▶ **Data provided**
-- start --

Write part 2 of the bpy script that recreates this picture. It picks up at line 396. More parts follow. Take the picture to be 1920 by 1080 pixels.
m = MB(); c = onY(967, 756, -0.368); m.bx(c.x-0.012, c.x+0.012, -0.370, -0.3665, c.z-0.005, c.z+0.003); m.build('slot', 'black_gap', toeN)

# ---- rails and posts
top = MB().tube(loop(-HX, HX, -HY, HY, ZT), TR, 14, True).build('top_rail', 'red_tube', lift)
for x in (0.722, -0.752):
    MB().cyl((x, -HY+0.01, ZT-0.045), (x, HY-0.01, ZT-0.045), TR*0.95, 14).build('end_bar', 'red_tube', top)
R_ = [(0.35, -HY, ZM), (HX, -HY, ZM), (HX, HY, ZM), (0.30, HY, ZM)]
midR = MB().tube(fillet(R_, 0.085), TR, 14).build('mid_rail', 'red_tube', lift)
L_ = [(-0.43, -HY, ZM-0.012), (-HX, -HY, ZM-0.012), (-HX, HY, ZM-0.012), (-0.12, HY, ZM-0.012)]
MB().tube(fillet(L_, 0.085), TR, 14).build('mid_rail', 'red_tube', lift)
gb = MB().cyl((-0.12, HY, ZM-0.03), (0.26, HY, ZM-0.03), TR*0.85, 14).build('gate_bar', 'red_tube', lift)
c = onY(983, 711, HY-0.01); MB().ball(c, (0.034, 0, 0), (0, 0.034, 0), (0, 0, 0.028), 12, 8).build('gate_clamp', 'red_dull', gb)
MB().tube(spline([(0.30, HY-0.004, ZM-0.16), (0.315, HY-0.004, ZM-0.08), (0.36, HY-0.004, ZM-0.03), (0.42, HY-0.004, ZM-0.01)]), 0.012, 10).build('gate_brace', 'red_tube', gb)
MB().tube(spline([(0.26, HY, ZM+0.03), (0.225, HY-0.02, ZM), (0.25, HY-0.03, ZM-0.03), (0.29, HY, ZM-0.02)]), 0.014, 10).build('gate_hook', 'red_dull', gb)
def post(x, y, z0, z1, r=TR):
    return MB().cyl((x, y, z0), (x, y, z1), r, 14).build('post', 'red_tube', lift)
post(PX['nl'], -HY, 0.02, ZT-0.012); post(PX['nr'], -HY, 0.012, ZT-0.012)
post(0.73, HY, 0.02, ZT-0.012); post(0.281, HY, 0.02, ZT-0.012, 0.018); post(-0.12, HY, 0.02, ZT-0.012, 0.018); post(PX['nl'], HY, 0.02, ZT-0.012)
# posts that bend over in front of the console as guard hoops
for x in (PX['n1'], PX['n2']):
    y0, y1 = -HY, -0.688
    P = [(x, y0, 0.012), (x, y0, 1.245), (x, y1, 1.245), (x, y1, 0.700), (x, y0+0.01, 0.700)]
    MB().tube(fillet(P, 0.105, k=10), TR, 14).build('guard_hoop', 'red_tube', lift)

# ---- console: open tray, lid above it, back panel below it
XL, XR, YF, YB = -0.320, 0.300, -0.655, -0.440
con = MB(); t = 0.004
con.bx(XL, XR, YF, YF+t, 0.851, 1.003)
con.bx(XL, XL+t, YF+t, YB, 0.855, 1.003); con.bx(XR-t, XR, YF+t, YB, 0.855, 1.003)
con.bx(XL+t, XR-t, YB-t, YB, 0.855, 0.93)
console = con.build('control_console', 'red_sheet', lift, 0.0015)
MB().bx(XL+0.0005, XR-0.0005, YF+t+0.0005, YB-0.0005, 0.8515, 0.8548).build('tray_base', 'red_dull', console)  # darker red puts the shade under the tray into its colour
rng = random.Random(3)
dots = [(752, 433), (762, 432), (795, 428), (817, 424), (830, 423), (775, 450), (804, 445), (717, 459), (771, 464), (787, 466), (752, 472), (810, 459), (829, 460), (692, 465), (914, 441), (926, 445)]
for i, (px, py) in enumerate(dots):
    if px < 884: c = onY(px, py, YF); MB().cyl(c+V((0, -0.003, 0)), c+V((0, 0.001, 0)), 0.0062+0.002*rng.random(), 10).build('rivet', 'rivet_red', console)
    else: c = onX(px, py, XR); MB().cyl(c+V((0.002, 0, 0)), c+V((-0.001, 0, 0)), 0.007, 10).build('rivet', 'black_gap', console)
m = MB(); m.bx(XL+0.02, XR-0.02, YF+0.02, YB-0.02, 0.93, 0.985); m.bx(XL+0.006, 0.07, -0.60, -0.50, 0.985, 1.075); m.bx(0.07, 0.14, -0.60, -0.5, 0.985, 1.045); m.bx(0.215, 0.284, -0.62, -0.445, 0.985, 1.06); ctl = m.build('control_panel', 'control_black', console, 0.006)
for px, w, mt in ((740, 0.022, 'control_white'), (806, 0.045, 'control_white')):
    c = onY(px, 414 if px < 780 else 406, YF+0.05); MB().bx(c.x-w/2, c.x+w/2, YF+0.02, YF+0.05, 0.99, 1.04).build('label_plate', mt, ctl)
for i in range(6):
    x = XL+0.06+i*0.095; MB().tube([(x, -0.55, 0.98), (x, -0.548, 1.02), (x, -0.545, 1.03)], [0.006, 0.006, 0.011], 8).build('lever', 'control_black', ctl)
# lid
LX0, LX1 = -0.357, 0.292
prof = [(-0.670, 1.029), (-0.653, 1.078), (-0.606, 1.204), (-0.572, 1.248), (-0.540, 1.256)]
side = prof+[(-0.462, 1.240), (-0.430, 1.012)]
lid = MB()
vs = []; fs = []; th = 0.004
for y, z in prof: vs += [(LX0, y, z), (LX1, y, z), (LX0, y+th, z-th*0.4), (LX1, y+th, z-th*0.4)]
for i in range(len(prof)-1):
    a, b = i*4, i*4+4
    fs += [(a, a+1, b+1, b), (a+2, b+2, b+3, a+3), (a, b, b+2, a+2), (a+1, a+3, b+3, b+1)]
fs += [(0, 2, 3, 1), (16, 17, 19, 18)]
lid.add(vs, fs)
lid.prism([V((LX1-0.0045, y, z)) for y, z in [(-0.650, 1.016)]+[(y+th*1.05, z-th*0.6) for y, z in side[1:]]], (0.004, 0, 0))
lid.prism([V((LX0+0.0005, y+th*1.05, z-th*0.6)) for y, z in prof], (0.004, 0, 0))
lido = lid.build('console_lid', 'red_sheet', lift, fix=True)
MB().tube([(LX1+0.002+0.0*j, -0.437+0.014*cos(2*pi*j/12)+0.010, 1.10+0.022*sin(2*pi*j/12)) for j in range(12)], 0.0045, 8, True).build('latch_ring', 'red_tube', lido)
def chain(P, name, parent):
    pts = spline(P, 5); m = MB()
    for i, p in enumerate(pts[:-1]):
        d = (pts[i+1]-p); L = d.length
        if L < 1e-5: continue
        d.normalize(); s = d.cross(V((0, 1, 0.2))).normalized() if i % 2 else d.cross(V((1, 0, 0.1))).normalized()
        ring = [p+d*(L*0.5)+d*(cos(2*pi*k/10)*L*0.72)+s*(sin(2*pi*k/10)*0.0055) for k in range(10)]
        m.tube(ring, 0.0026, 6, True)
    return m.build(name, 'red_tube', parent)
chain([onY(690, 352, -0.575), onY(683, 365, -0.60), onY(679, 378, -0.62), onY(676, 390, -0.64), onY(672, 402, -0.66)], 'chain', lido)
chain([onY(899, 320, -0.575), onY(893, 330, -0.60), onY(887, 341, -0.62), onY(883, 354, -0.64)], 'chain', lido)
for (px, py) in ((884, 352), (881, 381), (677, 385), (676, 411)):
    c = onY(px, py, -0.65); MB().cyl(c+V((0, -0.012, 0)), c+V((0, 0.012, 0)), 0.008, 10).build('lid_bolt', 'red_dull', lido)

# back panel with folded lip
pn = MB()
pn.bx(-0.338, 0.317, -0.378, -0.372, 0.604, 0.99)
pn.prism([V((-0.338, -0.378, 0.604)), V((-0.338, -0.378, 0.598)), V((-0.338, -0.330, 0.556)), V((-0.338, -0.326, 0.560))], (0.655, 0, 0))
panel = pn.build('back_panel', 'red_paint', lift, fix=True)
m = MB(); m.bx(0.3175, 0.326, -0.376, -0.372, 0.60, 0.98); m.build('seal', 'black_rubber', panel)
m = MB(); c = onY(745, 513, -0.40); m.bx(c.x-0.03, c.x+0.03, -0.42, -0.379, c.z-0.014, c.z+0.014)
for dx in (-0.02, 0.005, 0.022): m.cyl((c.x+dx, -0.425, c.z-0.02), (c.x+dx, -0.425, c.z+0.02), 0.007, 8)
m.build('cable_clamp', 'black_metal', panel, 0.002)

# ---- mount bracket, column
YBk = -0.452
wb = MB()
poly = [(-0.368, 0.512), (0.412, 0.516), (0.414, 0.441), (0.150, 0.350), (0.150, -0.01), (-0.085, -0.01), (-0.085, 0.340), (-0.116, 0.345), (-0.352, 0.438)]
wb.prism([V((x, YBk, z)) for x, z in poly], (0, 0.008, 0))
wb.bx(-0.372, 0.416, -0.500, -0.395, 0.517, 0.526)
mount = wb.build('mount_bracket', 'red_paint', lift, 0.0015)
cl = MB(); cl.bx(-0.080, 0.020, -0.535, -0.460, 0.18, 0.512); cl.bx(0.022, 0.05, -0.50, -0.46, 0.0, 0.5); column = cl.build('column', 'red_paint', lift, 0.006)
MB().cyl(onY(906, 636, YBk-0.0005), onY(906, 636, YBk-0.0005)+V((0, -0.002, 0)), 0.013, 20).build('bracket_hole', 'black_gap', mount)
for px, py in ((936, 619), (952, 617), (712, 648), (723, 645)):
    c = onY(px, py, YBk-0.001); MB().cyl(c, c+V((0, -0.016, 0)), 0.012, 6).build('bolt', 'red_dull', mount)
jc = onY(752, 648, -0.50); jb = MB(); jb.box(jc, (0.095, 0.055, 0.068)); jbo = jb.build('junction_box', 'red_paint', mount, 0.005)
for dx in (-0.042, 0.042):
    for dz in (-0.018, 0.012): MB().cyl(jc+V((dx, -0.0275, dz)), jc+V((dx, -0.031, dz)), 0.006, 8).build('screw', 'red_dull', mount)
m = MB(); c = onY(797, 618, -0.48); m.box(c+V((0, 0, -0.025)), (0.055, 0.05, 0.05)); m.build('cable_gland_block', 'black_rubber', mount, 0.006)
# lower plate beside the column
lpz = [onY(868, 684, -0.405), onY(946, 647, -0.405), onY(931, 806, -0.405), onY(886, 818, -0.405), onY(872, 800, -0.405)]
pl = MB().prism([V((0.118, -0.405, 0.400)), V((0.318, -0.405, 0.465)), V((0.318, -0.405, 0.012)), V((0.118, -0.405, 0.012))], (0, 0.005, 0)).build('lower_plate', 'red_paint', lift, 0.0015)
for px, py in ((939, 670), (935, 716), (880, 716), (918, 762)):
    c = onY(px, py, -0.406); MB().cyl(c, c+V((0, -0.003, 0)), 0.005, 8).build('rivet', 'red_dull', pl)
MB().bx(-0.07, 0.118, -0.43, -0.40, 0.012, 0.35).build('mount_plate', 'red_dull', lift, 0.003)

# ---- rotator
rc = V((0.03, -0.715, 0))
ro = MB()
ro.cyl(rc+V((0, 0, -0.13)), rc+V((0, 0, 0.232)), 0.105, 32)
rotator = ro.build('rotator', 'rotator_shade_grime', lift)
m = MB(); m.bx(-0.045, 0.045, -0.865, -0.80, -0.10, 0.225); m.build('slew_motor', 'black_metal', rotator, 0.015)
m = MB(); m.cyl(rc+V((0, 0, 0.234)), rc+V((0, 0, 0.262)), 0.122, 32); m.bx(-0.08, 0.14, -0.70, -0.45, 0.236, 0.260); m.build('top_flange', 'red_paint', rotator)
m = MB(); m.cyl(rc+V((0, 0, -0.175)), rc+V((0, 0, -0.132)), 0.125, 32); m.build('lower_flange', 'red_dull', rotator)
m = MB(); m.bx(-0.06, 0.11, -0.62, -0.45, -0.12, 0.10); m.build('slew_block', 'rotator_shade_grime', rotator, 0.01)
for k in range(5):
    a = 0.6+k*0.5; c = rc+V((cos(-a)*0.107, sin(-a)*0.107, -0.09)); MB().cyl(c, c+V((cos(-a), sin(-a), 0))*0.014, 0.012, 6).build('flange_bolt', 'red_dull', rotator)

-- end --

▶ **Set exercise**
Exactly as they appear, please write out the lines from the opening of the listing above down to the line containing "m = MB(); c = onY(967, 756, -0.368);", with both end lines included.

▶ **Task result**
Write part 2 of the bpy script that recreates this picture. It picks up at line 396. More parts follow. Take the picture to be 1920 by 1080 pixels.
m = MB(); c = onY(967, 756, -0.368); m.bx(c.x-0.012, c.x+0.012, -0.370, -0.3665, c.z-0.005, c.z+0.003); m.build('slot', 'black_gap', toeN)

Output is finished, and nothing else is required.